== GIVEN PROBLEM ==
Reproduce all of the data below without alteration; exclude every picture.

== DATA ==

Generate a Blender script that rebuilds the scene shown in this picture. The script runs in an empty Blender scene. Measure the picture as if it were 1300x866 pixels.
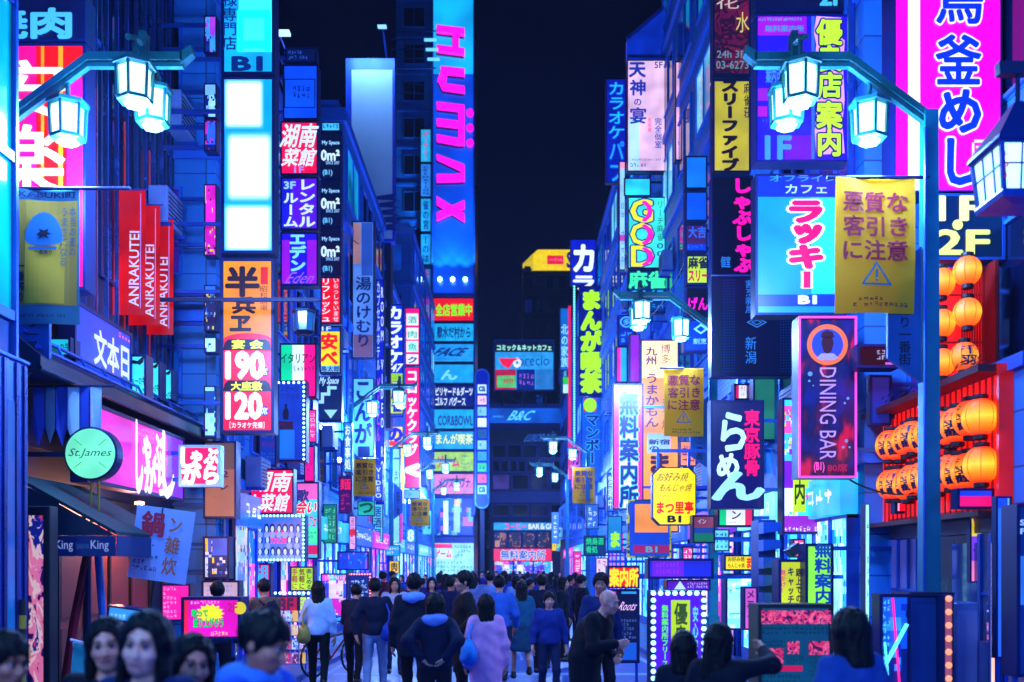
import bpy, math, random
import numpy as np
from mathutils import Vector
R = math.radians
S = bpy.context.scene
COL = S.collection
# ------------------------------------------------------------------ camera, world, exposure
HC, VX, VY, F = 1.9, 645.0, 722.0, 1300.0          # camera height, vanishing point and focal length in photo pixels
cd = bpy.data.cameras.new('camera'); cam = bpy.data.objects.new('camera', cd); COL.objects.link(cam)
cam.location = (0, 0, HC); cam.rotation_euler = (R(90), 0, 0)
cd.sensor_width = 36; cd.lens = 36; cd.shift_x = (650 - VX) / 1300; cd.shift_y = (VY - 433) / 1300
cd.clip_start = .1; cd.clip_end = 2000
cd.dof.use_dof = True; cd.dof.focus_distance = 17; cd.dof.aperture_fstop = 1.3
S.camera = cam
W = bpy.data.worlds.new('World'); S.world = W; W.use_nodes = True
bgn = W.node_tree.nodes['Background']; bgn.inputs[0].default_value = (.06, .04, 1, 1); bgn.inputs[1].default_value = .005
S.view_settings.view_transform = 'Standard'; S.view_settings.look = 'None'
S.view_settings.exposure = .1; S.view_settings.gamma = 1
S.cycles.use_denoising = True; S.cycles.max_bounces = 6; S.cycles.diffuse_bounces = 3; S.cycles.glossy_bounces = 3
S.cycles.transmission_bounces = 4; S.cycles.sample_clamp_indirect = 3; S.cycles.use_light_tree = True
S.cycles.caustics_reflective = False; S.cycles.caustics_refractive = False

def X(px, y): return (px - VX) / F * y
def Z(py, y): return HC + (VY - py) / F * y
# ------------------------------------------------------------------ colours and materials
def lin(h):
    h = h.lstrip('#'); o = []
    for i in (0, 2, 4):
        c = int(h[i:i+2], 16) / 255
        o.append(c / 12.92 if c <= .04045 else ((c + .055) / 1.055) ** 2.4)
    return (*o, 1)
MC = {}
def _new(key):
    m = bpy.data.materials.new(key); m.use_nodes = True
    return m, m.node_tree.nodes, m.node_tree.links, m.node_tree.nodes['Principled BSDF']
def mat(h, rough=.5, metal=0, bump=0, vary=.25, scale=3.0, name='paint', spec=.5):
    """a plain coloured surface with uneven tone, roughness and a little bump"""
    k = ('mat', h, rough, metal, bump, vary, scale)
    if k in MC: return MC[k]
    m, n, l, b = _new(name)
    tc = n.new('ShaderNodeTexCoord'); nz = n.new('ShaderNodeTexNoise'); nz.inputs['Scale'].default_value = scale; nz.inputs['Detail'].default_value = 6
    l.new(tc.outputs['Object'], nz.inputs['Vector'])
    mx = n.new('ShaderNodeMix'); mx.data_type = 'RGBA'
    c = lin(h)
    mx.inputs['A'].default_value = tuple(v * (1 - vary) for v in c[:3]) + (1,)
    mx.inputs['B'].default_value = tuple(min(1, v * (1 + vary)) for v in c[:3]) + (1,)
    l.new(nz.outputs['Fac'], mx.inputs['Factor']); l.new(mx.outputs['Result'], b.inputs['Base Color'])
    mr = n.new('ShaderNodeMapRange'); mr.inputs['To Min'].default_value = max(.03, rough - .12); mr.inputs['To Max'].default_value = min(1, rough + .12)
    l.new(nz.outputs['Fac'], mr.inputs['Value']); l.new(mr.outputs['Result'], b.inputs['Roughness'])
    b.inputs['Metallic'].default_value = metal; b.inputs['Specular IOR Level'].default_value = spec
    if bump:
        bp = n.new('ShaderNodeBump'); bp.inputs['Strength'].default_value = bump; bp.inputs['Distance'].default_value = .02
        l.new(nz.outputs['Fac'], bp.inputs['Height']); l.new(bp.outputs['Normal'], b.inputs['Normal'])
    MC[k] = m; return m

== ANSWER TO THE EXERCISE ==
Generate a Blender script that rebuilds the scene shown in this picture. The script runs in an empty Blender scene. Measure the picture as if it were 1300x866 pixels.
import bpy, math, random
import numpy as np
from mathutils import Vector
R = math.radians
S = bpy.context.scene
COL = S.collection
# ------------------------------------------------------------------ camera, world, exposure
HC, VX, VY, F = 1.9, 645.0, 722.0, 1300.0          # camera height, vanishing point and focal length in photo pixels
cd = bpy.data.cameras.new('camera'); cam = bpy.data.objects.new('camera', cd); COL.objects.link(cam)
cam.location = (0, 0, HC); cam.rotation_euler = (R(90), 0, 0)
cd.sensor_width = 36; cd.lens = 36; cd.shift_x = (650 - VX) / 1300; cd.shift_y = (VY - 433) / 1300
cd.clip_start = .1; cd.clip_end = 2000
cd.dof.use_dof = True; cd.dof.focus_distance = 17; cd.dof.aperture_fstop = 1.3
S.camera = cam
W = bpy.data.worlds.new('World'); S.world = W; W.use_nodes = True
bgn = W.node_tree.nodes['Background']; bgn.inputs[0].default_value = (.06, .04, 1, 1); bgn.inputs[1].default_value = .005
S.view_settings.view_transform = 'Standard'; S.view_settings.look = 'None'
S.view_settings.exposure = .1; S.view_settings.gamma = 1
S.cycles.use_denoising = True; S.cycles.max_bounces = 6; S.cycles.diffuse_bounces = 3; S.cycles.glossy_bounces = 3
S.cycles.transmission_bounces = 4; S.cycles.sample_clamp_indirect = 3; S.cycles.use_light_tree = True
S.cycles.caustics_reflective = False; S.cycles.caustics_refractive = False

def X(px, y): return (px - VX) / F * y
def Z(py, y): return HC + (VY - py) / F * y
# ------------------------------------------------------------------ colours and materials
def lin(h):
    h = h.lstrip('#'); o = []
    for i in (0, 2, 4):
        c = int(h[i:i+2], 16) / 255
        o.append(c / 12.92 if c <= .04045 else ((c + .055) / 1.055) ** 2.4)
    return (*o, 1)
MC = {}
def _new(key):
    m = bpy.data.materials.new(key); m.use_nodes = True
    return m, m.node_tree.nodes, m.node_tree.links, m.node_tree.nodes['Principled BSDF']
def mat(h, rough=.5, metal=0, bump=0, vary=.25, scale=3.0, name='paint', spec=.5):
    """a plain coloured surface with uneven tone, roughness and a little bump"""
    k = ('mat', h, rough, metal, bump, vary, scale)
    if k in MC: return MC[k]
    m, n, l, b = _new(name)
    tc = n.new('ShaderNodeTexCoord'); nz = n.new('ShaderNodeTexNoise'); nz.inputs['Scale'].default_value = scale; nz.inputs['Detail'].default_value = 6
    l.new(tc.outputs['Object'], nz.inputs['Vector'])
    mx = n.new('ShaderNodeMix'); mx.data_type = 'RGBA'
    c = lin(h)
    mx.inputs['A'].default_value = tuple(v * (1 - vary) for v in c[:3]) + (1,)
    mx.inputs['B'].default_value = tuple(min(1, v * (1 + vary)) for v in c[:3]) + (1,)
    l.new(nz.outputs['Fac'], mx.inputs['Factor']); l.new(mx.outputs['Result'], b.inputs['Base Color'])
    mr = n.new('ShaderNodeMapRange'); mr.inputs['To Min'].default_value = max(.03, rough - .12); mr.inputs['To Max'].default_value = min(1, rough + .12)
    l.new(nz.outputs['Fac'], mr.inputs['Value']); l.new(mr.outputs['Result'], b.inputs['Roughness'])
    b.inputs['Metallic'].default_value = metal; b.inputs['Specular IOR Level'].default_value = spec
    if bump:
        bp = n.new('ShaderNodeBump'); bp.inputs['Strength'].default_value = bump; bp.inputs['Distance'].default_value = .02
        l.new(nz.outputs['Fac'], bp.inputs['Height']); l.new(bp.outputs['Normal'], b.inputs['Normal'])
    MC[k] = m; return m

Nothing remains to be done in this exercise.